Is open-source an economic inevitability?

January 22nd, 2006

John Mark Walker has a provocatively-titled piece There is no open-source community in OnLAMP. In fact it’s deliberately provocative because it’s misleading – that isn’t what his article is about. He argues that the philosophical trappings of open-source / free software are an unnecessary burden. The internet has enabled zero-cost software mass distribution and has opened up programming and quality checking / feedback to the masses. As a result, economic forces – not RMS’s philosophy – dictate software prices will plummet, and the only logical recourse for a programmer is to open up the source.

Looking at open source from an economic perspective, it becomes clear that Linux or its equivalent was bound to happen eventually, regardless of whether Linus decided to release a kernel in 1991 … The view that there is a core group of altruistic companies and true believers driving open source forward is simply false.

Walker’s article is useful in helping de-bunk the myth that open-source grew out of philosophical discussions in the late 1990s. Open-source is in fact fifty years old, and has its origins not in hippy hackers but in boring commercial IBM mainframe users. De-bunking some of these myths might indeed help the wider uptake of open-source software.

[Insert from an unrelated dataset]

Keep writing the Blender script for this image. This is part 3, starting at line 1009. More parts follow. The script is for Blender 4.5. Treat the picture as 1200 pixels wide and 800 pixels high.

However, even after allowing for some errors of fact in the article, I don’t believe that this blind inevitability of economics holds water. I think Carr’s Does IT Matter? was much closer to the truth. Once software proliferates it becomes a commodity. Once it becomes a commodity it ceases to deliver competitive advantage. Once it does that, organisations will seek to minimise their cost of acquisition and open-source suddenly becomes appealing.